Rz. 215

Nach § 255 Abs. 2 S. 2 HGB zählen zu den Herstellungskosten auch angemessene Teile der notwendigen Materialgemeinkosten, der notwendigen Fertigungsgemeinkosten und des Wertverzehrs des Anlagevermögens, soweit er durch die Fertigung veranlasst ist. Diese Gemeinkosten unterscheiden sich von den Einzelkosten dadurch, dass sie nicht unmittelbar dem Produkt zugerechnet, sondern nur mittelbar über eine Schlüsselung oder eine Umlage zu den herzustellenden Wirtschaftsgütern in Beziehung gesetzt werden können (vgl. BFH v. 21.10.1993, IV R 87/96, BStBl II 1994, 176 und Rz. 200). Um eine Überbewertung zu vermeiden, muss es sich nach § 255 Abs. 2 S. 2 HGB um "angemessene Teile" "notwendiger Gemeinkosten" "innerhalb des Herstellungszeitraums" handeln.

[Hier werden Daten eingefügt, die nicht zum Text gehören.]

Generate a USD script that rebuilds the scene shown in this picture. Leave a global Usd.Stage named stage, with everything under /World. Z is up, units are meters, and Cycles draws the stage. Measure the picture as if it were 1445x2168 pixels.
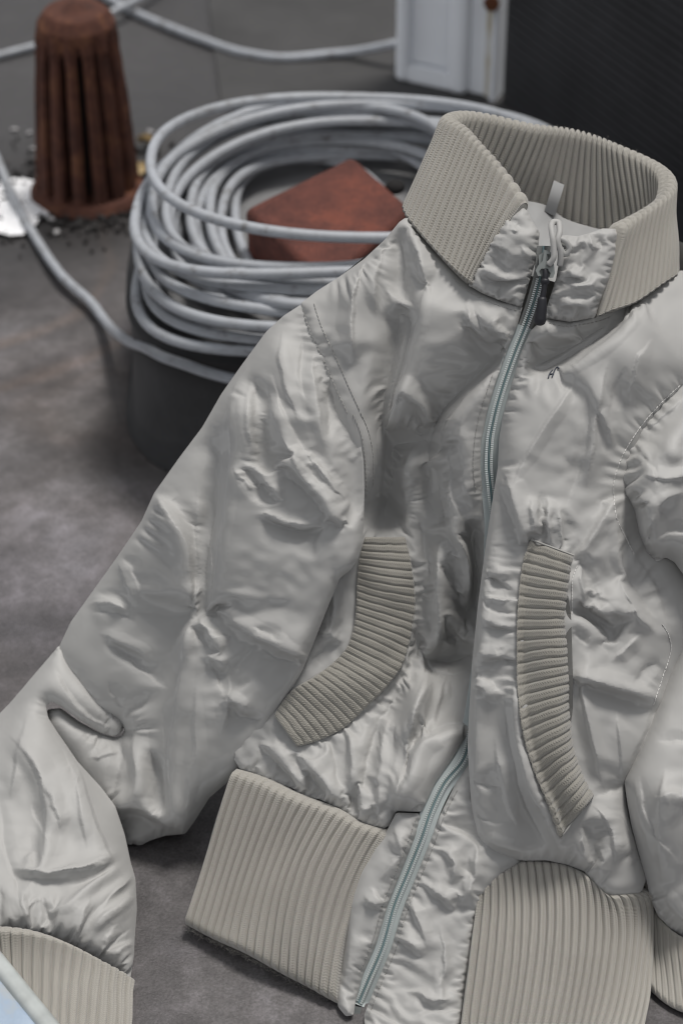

Angemessen bedeutet, dass die Zurechnung der Gemeinkosten vernünftigen betriebswirtschaftlichen Kriterien entsprechen muss.[1] Unangemessen und damit nicht den Herstellungskosten zurechenbar sind ungewöhnlich hohe oder außergewöhnliche oder selten anfallende Kosten, außerdem Unterbeschäftigungs- und Leerkosten, anders hingegen Schnellbaukosten, falls das Wirtschaftsgut eher nutzbar wird.[2]

 

Rz. 216

Außerdem müssen die Gemeinkosten ihrer Art nach notwendig sein, um den Herstellungskosten zugerechnet werden zu können. Dabei ist auf einen der Normalbeschäftigung entsprechenden Auslastungsgrad abzustellen.[3] Mehrkosten infolge einer offenbaren Unterbeschäftigung sind nicht aktivierbar.[4] Ein Indiz für eine offenbare Unterbeschäftigung ist z. B. Kurzarbeit. Keine offenbare Unterbeschäftigung sieht die Verwaltung hingegen in einer schwankenden Kapazitätsausnutzung, etwa infolge Abhängigkeit von natürlichen Verhältnissen wie z. B. im Fall einer Zuckerfabrik.[5]

 

Rz. 217

Materialgemeinkosten nach § 255 Abs. 2 S. 2 HGB stellen in der Praxis insbesondere Kosten der Einkaufsabteilung, Warenannahme, Material- und Rechnungsprüfung, Lagerhaltung, der Materialverwaltung sowie für den Transport und die Versicherung des Materials dar.[6] Eine beispielhafte, aber nicht vollständige Aufzählung einzelner Material- und Fertigungsgemeinkosten enthält R 6.3 Abs. 2 EStR 2012.

 

Rz. 218

Soweit sie nicht schon bei den Materialgemeinkosten erfasst sind, zählen zu den Fertigungsgemeinkosten z. B. Kosten folgender Kostenstellen bzw. -arten: Arbeitsvorbereitung und Fertigungskontrolle, Energiekosten, Kosten für Hilfs- und Betriebsstoffe, Abschreibungen und Instandhaltungsaufwendungen für Betriebsbauten, Fertigungsanlagen und Werkzeuge, Werkstattverwaltung, Betriebsleitung, Meister, Lohnbüro, Sachversicherungen, GrSt für das Betriebsgebäude.[7]

 

Rz. 219

Kosten für die betriebliche Altersversorgung für in der Fertigung tätige Personen zählen als zusätzliche Entgelte ebenfalls zu den Herstellungskosten. Das Steuerrecht gewährt insoweit nach § 6 Abs. 1 Nr. 1b EStG, wie auch das Handelsrecht in § 255 Abs. 2 S. 3 HGB, ein Aktivierungswahlrecht.[8] Ein Einbeziehungsverbot besteht für die Steuern vom Einkommen; für Erhebungszeiträume, die nach dem 31.12.2007 enden, auch für die Gewerbesteuer.[9]

[1] Vgl. Adler/Düring/Schmaltz, HGB, § 255 Rz. 157.
[3] Adler/Düring/Schmaltz, HGB, § 255 HGB Rz. 161.
[6] Adler/Düring/Schmaltz, HGB, § 255 HGB Rz. 172.
[7] Adler/Düring/Schmaltz, HGB § 255 HGB Rz. 184; R 6.3 Abs. 2 EStR 2012.
[8] R 6.3 Abs. 1 EStR 2012, teilweise überholt.